An environmentalist in Yunlin County who makes cushioned footstools for people to buy with used batteries has been robbed five times in six months, he said on Tuesday.
Environmental campaigner Hsieh Wen-ta (謝彣達), 58, who runs a 24-hour self-serve kiosk in Yunlin County, said that people have stolen from the stall five times in the six months since it opened, taking more than 50 footstools and prying open the register on several occasions.
Hsieh has been making footstools and curtains for nearly 30 years, and thought that running a 24-hour kiosk would make it easier for people to recycle their batteries and pick up the products in exchange when he was not available, he said.
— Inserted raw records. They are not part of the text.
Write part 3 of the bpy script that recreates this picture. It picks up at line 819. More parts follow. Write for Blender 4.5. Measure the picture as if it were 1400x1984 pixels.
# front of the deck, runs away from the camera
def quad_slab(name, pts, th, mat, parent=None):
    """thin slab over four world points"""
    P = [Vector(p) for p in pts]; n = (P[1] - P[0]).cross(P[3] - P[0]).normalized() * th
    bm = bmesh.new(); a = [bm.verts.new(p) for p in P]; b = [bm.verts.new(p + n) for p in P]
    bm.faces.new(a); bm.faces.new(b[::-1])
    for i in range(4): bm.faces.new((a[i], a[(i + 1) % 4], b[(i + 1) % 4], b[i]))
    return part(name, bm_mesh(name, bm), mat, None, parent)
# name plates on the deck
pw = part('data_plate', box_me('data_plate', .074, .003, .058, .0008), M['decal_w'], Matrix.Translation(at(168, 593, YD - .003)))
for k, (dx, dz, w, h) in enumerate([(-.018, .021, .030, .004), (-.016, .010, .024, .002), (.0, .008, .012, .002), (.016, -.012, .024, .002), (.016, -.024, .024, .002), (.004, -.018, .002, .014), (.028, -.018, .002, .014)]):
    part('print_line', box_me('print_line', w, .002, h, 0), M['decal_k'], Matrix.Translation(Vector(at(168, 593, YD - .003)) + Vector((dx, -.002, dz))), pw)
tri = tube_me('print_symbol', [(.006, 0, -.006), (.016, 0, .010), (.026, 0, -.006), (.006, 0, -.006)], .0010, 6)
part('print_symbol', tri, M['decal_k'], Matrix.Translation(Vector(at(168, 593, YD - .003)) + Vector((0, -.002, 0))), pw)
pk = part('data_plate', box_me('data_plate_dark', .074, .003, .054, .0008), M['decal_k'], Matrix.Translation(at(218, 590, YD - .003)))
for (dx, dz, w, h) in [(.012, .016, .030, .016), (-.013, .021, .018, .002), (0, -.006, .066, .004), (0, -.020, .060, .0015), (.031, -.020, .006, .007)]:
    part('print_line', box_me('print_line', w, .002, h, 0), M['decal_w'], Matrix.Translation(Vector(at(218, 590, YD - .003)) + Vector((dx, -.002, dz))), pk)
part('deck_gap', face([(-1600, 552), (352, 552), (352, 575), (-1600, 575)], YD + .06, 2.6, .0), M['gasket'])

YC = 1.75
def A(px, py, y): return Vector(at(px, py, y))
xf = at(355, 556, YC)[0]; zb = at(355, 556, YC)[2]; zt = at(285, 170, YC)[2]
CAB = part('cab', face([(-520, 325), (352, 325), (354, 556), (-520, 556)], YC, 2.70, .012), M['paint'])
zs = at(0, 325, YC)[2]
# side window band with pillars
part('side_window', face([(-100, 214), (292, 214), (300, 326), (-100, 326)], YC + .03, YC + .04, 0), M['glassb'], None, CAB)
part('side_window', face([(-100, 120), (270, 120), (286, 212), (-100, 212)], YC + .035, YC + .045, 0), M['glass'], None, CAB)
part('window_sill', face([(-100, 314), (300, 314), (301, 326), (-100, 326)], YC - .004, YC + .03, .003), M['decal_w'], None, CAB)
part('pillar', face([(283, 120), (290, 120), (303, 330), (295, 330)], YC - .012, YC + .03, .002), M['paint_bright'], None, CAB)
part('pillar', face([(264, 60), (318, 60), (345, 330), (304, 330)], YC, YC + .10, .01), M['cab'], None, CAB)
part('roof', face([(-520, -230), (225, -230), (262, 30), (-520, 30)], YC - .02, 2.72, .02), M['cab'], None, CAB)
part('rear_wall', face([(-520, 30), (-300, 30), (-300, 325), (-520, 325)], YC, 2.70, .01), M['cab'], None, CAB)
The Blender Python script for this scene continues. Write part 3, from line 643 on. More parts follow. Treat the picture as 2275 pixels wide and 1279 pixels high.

Photo: Huang Shu-li, Taipei Times
“Even the batteries that had been recycled and the plastic bins for collecting them were stolen,” he said, asking that thieves leave the kiosk alone.
Hsieh began promoting battery recycling 20 years ago over concerns about the damage discarded batteries do to the environment.
To spur recycling, he used the leftover material he had from making sofas and curtains to make footstools that he could give to people in exchange for their used batteries, he said.
His recycling kiosk, which is next to the county’s Environmental Protection Bureau, is the first of its kind in Taiwan, he added.
“It takes more than an hour to make one stool, but these discarded batteries are destructive to the environment — they must be recycled at all cost,” he said.
Hsieh has also worked with a blood bank, allowing people who donate blood to also buy a footstool using their old batteries.
Over the past 30 years he has recycled about 7 million batteries, and given away nearly 30,000 footstools, he said.